─── Provided entries ───

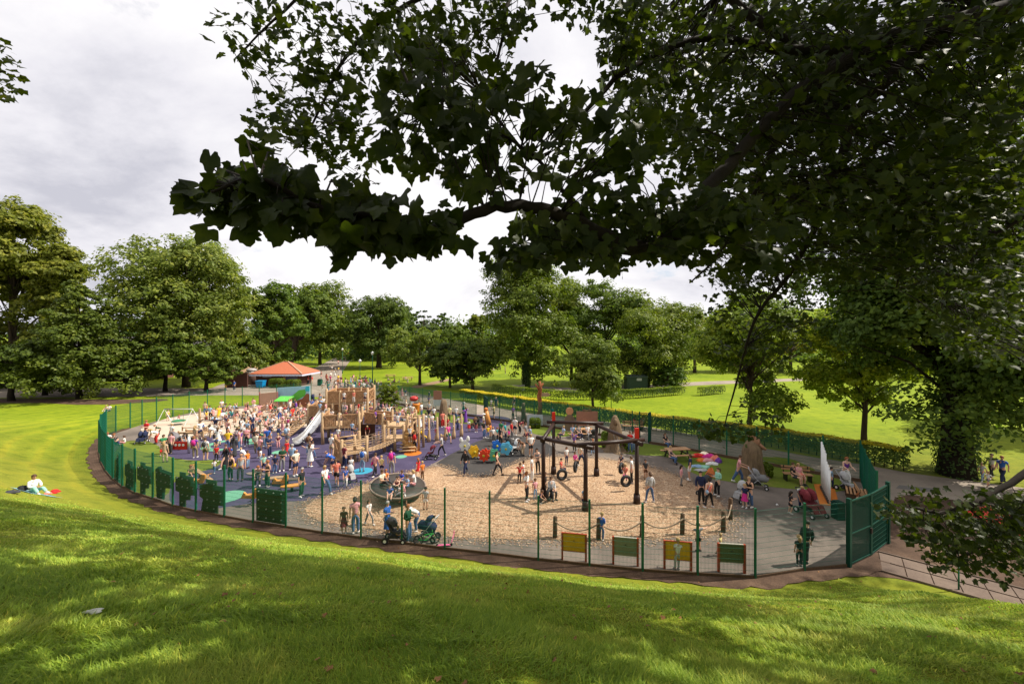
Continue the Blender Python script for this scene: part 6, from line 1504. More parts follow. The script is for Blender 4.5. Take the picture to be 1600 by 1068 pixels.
def person_meshes(pose, child, hairk, topk, botk):
    hs = 1.28 if child else 1.0
    key = (pose, child)
    J = PC.get(('J',) + key)
    if J is None: J = skeleton(pose, child); PC[('J',) + key] = J
    fat = 1.06 if child else 1.0
    out = {}
    # body: one continuous skin
    k = ('body',) + key
    if k not in PC:
        nm = ['hip', 'waist', 'chest', 'neck', 'head0', 'head1', 'head2', 'shL', 'elL', 'wrL', 'haL', 'shR', 'elR', 'wrR', 'haR', 'thL', 'knL', 'anL', 'toL', 'thR', 'knR', 'anR', 'toR']
        P = [J[n] for n in nm]
        if child:
            hb = J['neck']; P[4] = hb + (P[4] - hb) * 1.2; P[5] = hb + (P[5] - hb) * hs; P[6] = hb + (P[6] - hb) * hs
        rr = [(.132, .105), (.122, .095), (.142, .105), .054, .058 * hs, .082 * hs, .066 * hs, .060, .043, .030, (.036, .022), .060, .043, .030, (.036, .022), .092, .062, .040, .034, .092, .062, .040, .034]
        ed = [(0, 1), (1, 2), (2, 3), (3, 4), (4, 5), (5, 6), (2, 7), (7, 8), (8, 9), (9, 10), (2, 11), (11, 12), (12, 13), (13, 14), (0, 15), (15, 16), (16, 17), (17, 18), (0, 19), (19, 20), (20, 21), (21, 22)]
        me = skin_mesh(P, rr, ed, 0, 'body', [m_skin, m_dark])
        mb = MB()
        for n, s in (('L', -1), ('R', 1)):      # five separate fingers, bent
            w, h = J['wr' + n], J['ha' + n]; d = (h - w).normalized(); a = d.cross(V3(0, 1, .01)).normalized(); b = a.cross(d)
            for q, (off, ln) in enumerate(((-.027, .058), (-.009, .072), (.009, .078), (.025, .068))):
                p0 = h + a * off * s; p1 = p0 + d * ln * .6 + b * .012; p2 = p0 + d * ln + b * .034; mb.tube([p0 - d * .02, p1, p2], [.0085, .0078, .006], 5)
            t0 = w + d * .03 + a * -.03 * s; mb.tube([t0, t0 + d * .03 + a * -.03 * s + b * .01, t0 + d * .062 + a * -.034 * s + b * .025], [.011, .009, .006], 5)
        c = P[5]; tl = J['tilt']; Mx = Matrix.Rotation(tl, 3, 'X')
        for s in (-1, 1):
            mb.ell(c + Mx @ V3(.032 * s * hs, -.078 * hs, .012 * hs), (.012 * hs, .008, .007 * hs), 6, 4, m=1)
            mb.ell(c + Mx @ V3(.083 * s * hs, .004, -.004), (.012, .022 * hs, .03 * hs), 6, 4)
        mb.tube([c + Mx @ V3(0, -.074 * hs, .012 * hs), c + Mx @ V3(0, -.102 * hs, -.022 * hs), c + Mx @ V3(0, -.08 * hs, -.03 * hs)], [.008, .015, .01], 5)
        mb.box(c + Mx @ V3(0, -.080 * hs, -.052 * hs), (.038, .01, .008), m=1)
        PC[k] = append_mb(me, mb, 0); PC[('head',) + key] = (c, Mx, hs)
    out['body'] = PC[k]
    c, Mx, hs = PC[('head',) + key]
    k = ('hair', hairk) + key
    if k not in PC:
        mb = MB()
        if hairk != 'bald':
            # cap: upper back shell of the head
            n = 12; rows = 6; V = []; Fq = []
            for i in range(rows + 1):
                f_ = i / rows; ph = pi / 2 * (1 - f_ * 1.18)
                for j in range(n):
                    a = 2 * pi * j / n; front = max(0, -sin(a))
                    ph2 = ph + front * f_ * .62
                    r_ = .098 * hs; V.append(c + Mx @ V3(r_ * cos(ph2) * cos(a), .008 + r_ * 1.02 * cos(ph2) * sin(a), .012 + r_ * 1.1 * sin(ph2)))
            for i in range(rows):
                for j in range(n): Fq.append((i * n + j, (i + 1) * n + j, (i + 1) * n + (j + 1) % n, i * n + (j + 1) % n))
            mb.add(V, Fq, 0, True)
            if hairk == 'long': mb.tube([c + Mx @ V3(0, .06, .03), c + Mx @ V3(0, .085, -.06) * 1.0, c + Mx @ V3(0, .10, -.17), c + Mx @ V3(0, .11, -.30)], [.07 * hs, .082 * hs, .078, .035], 9)
            if hairk == 'tail': mb.tube([c + Mx @ V3(0, .085 * hs, .04), c + Mx @ V3(0, .14, .03), c + Mx @ V3(0, .155, -.07), c + Mx @ V3(0, .14, -.2)], [.02, .034, .03, .01], 7)
            if hairk == 'bob': mb.tube([c + Mx @ V3(0, .03, .03), c + Mx @ V3(0, .05, -.05), c + Mx @ V3(0, .055, -.10)], [.085 * hs, .098 * hs, .07 * hs], 9)
            if hairk in ('cap', 'sunhat'):
                mb = MB(); mb.ell(c + Mx @ V3(0, .005, .035 * hs), (.098 * hs, .104 * hs, .085 * hs), 12, 6)
                if hairk == 'cap': mb.tube([c + Mx @ V3(0, -.06, .04), c + Mx @ V3(0, -.17 * hs, .035)], [.075, .05], 8)
                else: mb.lathe([(.09, .0), (.19, -.01), (.19, .005), (.09, .02)], 14, tuple(c + V3(0, 0, .04)))
        else: mb.ell(c + Mx @ V3(0, .03, -.01), (.09 * hs, .07 * hs, .05), 8, 4)
        PC[k] = mb.mesh('hair', [m_hair])
    out['hair'] = PC[k]
    # top
    k = ('top', topk) + key
    if k not in PC:
        P = [J['hip'] + (J['waist'] - J['hip']) * (-.12), J['waist'], J['chest'], J['neck'] - (J['neck'] - J['chest']) * .05]
        rr = [(.162, .135), (.150, .122), (.182, .138), (.088, .082)]; ed = [(0, 1), (1, 2), (2, 3)]
        if topk == 'hood': rr = [(.178, .15), (.168, .14), (.195, .15), (.108, .10)]
        for n in 'LR':
            b = len(P); P.append(J['sh' + n]); rr.append(.086 if topk != 'vest' else .05); ed.append((2, b))
            if topk == 'tee': P.append(J['sh' + n] + (J['el' + n] - J['sh' + n]) * .62); rr.append(.074); ed.append((b, b + 1))
            elif topk in ('long', 'hood'):
                P.append(J['el' + n]); rr.append(.062 if topk == 'long' else .070); ed.append((b, b + 1))
                P.append(J['el' + n] + (J['wr' + n] - J['el' + n]) * .92); rr.append(.040 if topk == 'long' else .048); ed.append((b + 1, b + 2))
        PC[k] = skin_mesh(P, rr, ed, 1, 'top', [m_cloth])
    out['top'] = PC[k]
    # bottom
    k = ('bottom', botk) + key
    if k not in PC:
        if botk in ('skirt', 'dress', 'longdress'):
            mb = MB(); hp = J['hip']; kn = (J['knL'] + J['knR']) / 2; an = (J['anL'] + J['anR']) / 2; n = 14
            if pose in ('sit', 'lounge', 'chair', 'crouch'):
                ln = .85; q0, q1 = hp, hp.lerp(kn, ln); mb.tube([q0 + V3(0, .06, .1), q0, q0.lerp(q1, .5) + V3(0, 0, .03), q1], [.13, .165, .19, .19], 12)
            else:
                low = {'skirt': .42, 'dress': .52, 'longdress': .9}[botk]; zl = hp.z - .93 * (low) ; V = []; Fq = []
                rows = [(hp + V3(0, 0, .16), .132, .105), (hp, .165, .135), (hp.lerp(V3(kn.x, kn.y, zl), .55), .20, .18), (V3(kn.x, kn.y * .9, zl), .245, .215)]
                for cc, a_, b_ in rows:
                    for j in range(n): t_ = 2 * pi * j / n; w_ = 1 + .07 * sin(5 * t_) * (a_ > .18); V.append(cc + V3(a_ * w_ * cos(t_), b_ * w_ * sin(t_), 0))
                for i in range(3):
                    for j in range(n): Fq.append((i * n + j, (i + 1) * n + j, (i + 1) * n + (j + 1) % n, i * n + (j + 1) % n))
                mb.add(V, Fq, 0, True)
            PC[k] = mb.mesh('skirt', [m_cloth])
        else:
            P = [J['hip'] + (J['waist'] - J['hip']) * .35, J['hip']]; rr = [(.150, .122), (.166, .138)]; ed = [(0, 1)]
            for n in 'LR':
                b = len(P); P.append(J['th' + n] + V3(0, 0, -.03)); rr.append(.112 if botk != 'leggings' else .102); ed.append((1, b))
                if botk == 'shorts': P.append(J['th' + n] + (J['kn' + n] - J['th' + n]) * .78); rr.append(.102); ed.append((b, b + 1))
                else:
                    r1, r2 = (.080, .064) if botk == 'trousers' else (.068, .048)
                    P.append(J['kn' + n]); rr.append(r1); ed.append((b, b + 1)); P.append(J['kn' + n] + (J['an' + n] - J['kn' + n]) * .95); rr.append(r2); ed.append((b + 1, b + 2))
            PC[k] = skin_mesh(P, rr, ed, 1, 'bottom', [m_cloth])
    out['bottom'] = PC[k]
    k = ('shoe',) + key
    if k not in PC:
        r_ = []
        for n in 'LR':
            mb = MB(); a, t_ = J['an' + n], J['to' + n]; up = V3(0, 0, 1)
            mb.tube([a + V3(0, .05, -.035), a + V3(0, 0, -.02), a.lerp(t_, .6) + V3(0, 0, .0), t_ + V3(0, -.015, 0)], [.036, .052, .046, .03], 8)
            r_.append(mb.mesh('shoe', [m_cloth]))
        PC[k] = r_
    out['shoe'] = PC[k]
    k = ('pack',) + key
    if k not in PC:
        mb = MB(); q = J['chest']; d = (J['neck'] - J['waist']).normalized(); bk = V3(0, 1, 0)
        bk = d.cross(V3(1, 0, 0)).normalized(); bk = bk if bk.y > 0 else -bk
        Mr = Matrix((V3(1, 0, 0), bk, d)).transposed(); mb.ell(q + bk * .19 - d * .05, (.15, .09, .22), 10, 7, M=Mr)
        for s in (-1, 1): mb.tube([q + V3(.09 * s, 0, 0) + bk * .15 + d * .1, q + V3(.10 * s, 0, 0) + d * .17, q + V3(.10 * s, 0, 0) - bk * .15 + d * .03, q + V3(.12 * s, 0, 0) - bk * .02 - d * .16], .018, 5)
        PC[k] = mb.mesh('backpack', [m_cloth])
    out['backpack'] = PC[k]
    k = ('bag',) + key
    if k not in PC:
        mb = MB(); q = J['hip'] + V3(.20, .06, .02); mb.ell(q, (.06, .15, .13), 9, 6); mb.tube([q + V3(0, -.08, .1), J['shL'].lerp(J['neck'], .4) + V3(0, 0, .05), q + V3(0, .1, .1)], .012, 5); PC[k] = mb.mesh('shoulder_bag', [m_cloth])
    out['bag'] = PC[k]
    return out
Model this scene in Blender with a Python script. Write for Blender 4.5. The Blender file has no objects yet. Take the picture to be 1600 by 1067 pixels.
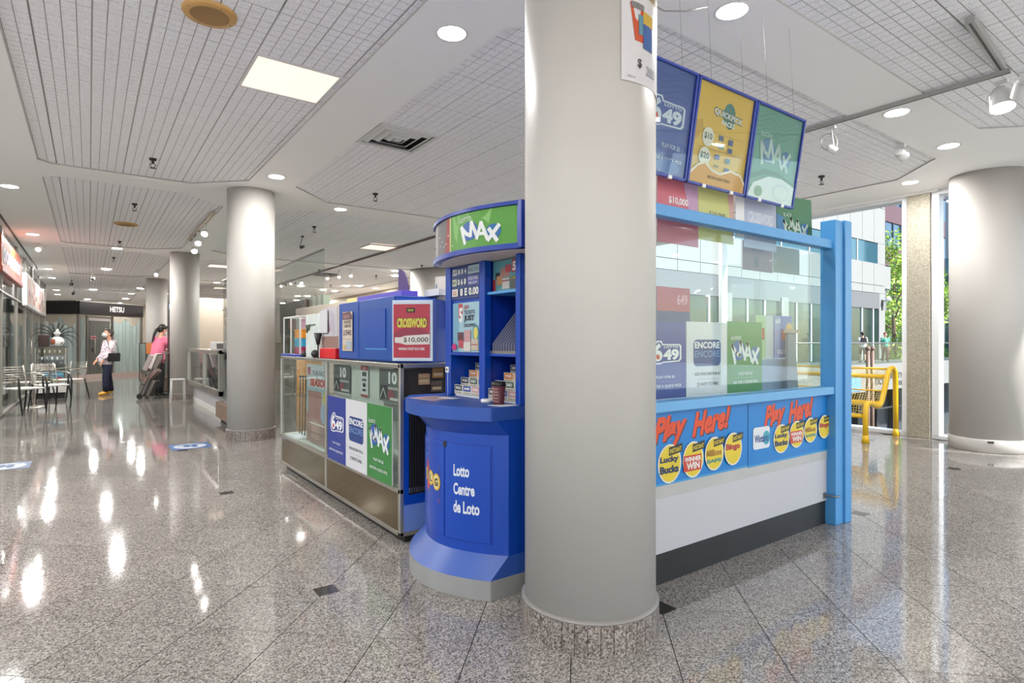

───

**What the task asks**: Where a line in the material above holds "Blender", copy that line.

**Solution to this task**:
Continue the Blender Python script for this scene: part 6, from line 1504. More parts follow. The script is for Blender 4.5. Take the picture to be 1600 by 1068 pixels.
Model this scene in Blender with a Python script. Write for Blender 4.5. The Blender file has no objects yet. Take the picture to be 1600 by 1067 pixels.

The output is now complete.